In Thomaston we stopped at the Maine State Prison Woodworking Shop, which is filled with all things wooden from furniture to gadgets to toys to jewelry. The shop has been on Rt. 1 for ages and has more than 10,000 people following it on Facebook!

In Bar Harbor we visited Willis Rock Store, another Maine institution.

We had some great meals, but lobster was not one of them! We passed by the famous Red’s Lobster Shack in Wiscassett, saw the long line (which is usually there) and passed on by.

Instead we had great ethnic meals: Lebanese, Thai and Indian. We recommend Olives in Portland for gyros and swarmas.

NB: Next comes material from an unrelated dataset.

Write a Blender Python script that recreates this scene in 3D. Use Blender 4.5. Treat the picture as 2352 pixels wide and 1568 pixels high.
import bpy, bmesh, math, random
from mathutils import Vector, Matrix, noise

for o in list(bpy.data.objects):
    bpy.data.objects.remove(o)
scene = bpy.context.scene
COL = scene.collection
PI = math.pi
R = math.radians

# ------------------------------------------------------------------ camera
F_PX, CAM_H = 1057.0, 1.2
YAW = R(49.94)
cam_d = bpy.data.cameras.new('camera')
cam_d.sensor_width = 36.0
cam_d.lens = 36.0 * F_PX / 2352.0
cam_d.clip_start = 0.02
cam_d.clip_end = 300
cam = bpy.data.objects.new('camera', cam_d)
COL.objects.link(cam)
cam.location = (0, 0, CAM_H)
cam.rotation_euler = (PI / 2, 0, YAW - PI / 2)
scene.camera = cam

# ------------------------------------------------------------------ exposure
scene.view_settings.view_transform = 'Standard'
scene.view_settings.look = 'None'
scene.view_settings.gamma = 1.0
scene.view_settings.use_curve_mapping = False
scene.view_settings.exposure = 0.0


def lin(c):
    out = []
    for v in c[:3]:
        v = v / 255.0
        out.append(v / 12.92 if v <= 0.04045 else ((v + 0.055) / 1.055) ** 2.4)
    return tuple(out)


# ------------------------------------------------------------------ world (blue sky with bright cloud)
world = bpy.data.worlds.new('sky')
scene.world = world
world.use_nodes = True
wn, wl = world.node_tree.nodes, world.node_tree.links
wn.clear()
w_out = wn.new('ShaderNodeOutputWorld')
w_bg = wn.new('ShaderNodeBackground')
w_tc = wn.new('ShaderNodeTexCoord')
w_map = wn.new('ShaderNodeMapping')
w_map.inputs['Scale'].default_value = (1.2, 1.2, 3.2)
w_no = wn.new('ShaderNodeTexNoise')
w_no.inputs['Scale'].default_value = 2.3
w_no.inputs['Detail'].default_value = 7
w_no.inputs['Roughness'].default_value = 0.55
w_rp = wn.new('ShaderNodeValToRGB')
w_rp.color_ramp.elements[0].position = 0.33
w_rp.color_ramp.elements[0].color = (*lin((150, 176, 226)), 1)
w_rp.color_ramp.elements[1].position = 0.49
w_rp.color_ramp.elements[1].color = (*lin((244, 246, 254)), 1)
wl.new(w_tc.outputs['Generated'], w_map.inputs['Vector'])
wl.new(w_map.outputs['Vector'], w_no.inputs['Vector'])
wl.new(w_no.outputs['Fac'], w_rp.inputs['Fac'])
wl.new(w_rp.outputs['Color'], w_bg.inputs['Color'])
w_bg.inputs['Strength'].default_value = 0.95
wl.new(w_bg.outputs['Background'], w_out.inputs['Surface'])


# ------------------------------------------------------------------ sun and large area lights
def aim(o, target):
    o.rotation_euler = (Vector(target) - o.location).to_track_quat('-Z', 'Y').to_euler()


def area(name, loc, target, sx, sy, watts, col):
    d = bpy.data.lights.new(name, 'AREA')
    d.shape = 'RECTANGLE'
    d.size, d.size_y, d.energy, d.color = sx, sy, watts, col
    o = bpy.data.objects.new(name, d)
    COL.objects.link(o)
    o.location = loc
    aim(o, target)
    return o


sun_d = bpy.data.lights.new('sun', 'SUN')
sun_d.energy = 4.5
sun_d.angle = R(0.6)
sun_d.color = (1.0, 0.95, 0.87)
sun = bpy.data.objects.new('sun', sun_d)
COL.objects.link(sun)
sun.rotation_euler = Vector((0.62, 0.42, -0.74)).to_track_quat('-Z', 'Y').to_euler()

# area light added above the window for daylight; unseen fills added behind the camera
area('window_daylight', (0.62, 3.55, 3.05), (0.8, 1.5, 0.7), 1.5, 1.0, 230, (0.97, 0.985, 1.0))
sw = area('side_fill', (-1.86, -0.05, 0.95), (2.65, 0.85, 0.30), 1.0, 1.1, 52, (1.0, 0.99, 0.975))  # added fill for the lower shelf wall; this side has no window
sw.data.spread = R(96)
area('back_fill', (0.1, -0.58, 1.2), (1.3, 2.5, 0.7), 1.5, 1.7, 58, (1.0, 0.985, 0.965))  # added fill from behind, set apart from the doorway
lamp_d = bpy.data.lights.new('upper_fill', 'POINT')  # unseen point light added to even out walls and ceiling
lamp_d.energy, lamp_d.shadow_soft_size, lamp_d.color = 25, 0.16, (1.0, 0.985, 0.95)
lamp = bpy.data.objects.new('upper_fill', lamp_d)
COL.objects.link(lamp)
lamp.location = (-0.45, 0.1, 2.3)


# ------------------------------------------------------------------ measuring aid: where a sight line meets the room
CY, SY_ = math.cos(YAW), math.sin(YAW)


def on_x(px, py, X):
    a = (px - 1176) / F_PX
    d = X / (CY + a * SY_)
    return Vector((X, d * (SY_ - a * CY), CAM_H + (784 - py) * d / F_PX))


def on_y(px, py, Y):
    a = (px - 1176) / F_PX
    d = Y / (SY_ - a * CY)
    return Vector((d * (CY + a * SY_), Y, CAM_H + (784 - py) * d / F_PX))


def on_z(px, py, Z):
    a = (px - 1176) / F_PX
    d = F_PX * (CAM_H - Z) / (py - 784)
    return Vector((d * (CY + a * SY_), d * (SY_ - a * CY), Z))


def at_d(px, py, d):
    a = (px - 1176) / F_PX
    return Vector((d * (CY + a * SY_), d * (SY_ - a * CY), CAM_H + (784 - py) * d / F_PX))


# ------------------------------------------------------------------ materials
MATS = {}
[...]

In Ellsworth, we enjoyed Massaman curries at Thai Sana where I met up with Mary Ann, a friend and travel companion who now lives in Maine.

We had to work for our Indian meal. The restaurant, Namaste, appeared on Google Maps as located on the same street as our hotel. We ordered by phone and went to pick it up. But, although we looked really hard, we did not see the restaurant or any signs for it. We drove to Rockland, then to Rockport, and backtracked, laughing as our stomachs grumbled, amazed that we could not find our dinner! As it turned out we travelled about 15 miles going back and forth to finally finding it .02 miles from our hotel, or 3 minutes walking. The reason we had such difficulties is that the restaurant was located off the road among motel units with NO SIGN.

We ravished our eggplant curry!

We had two outstanding breakfasts, each at a diner. In Portland, we ate at Becky’s along the waterfront.

In Darmriscotta, we dined at Moody’s famous Diner.

Cheese filled sausage, and biscuits with sausage gravy. Yummy!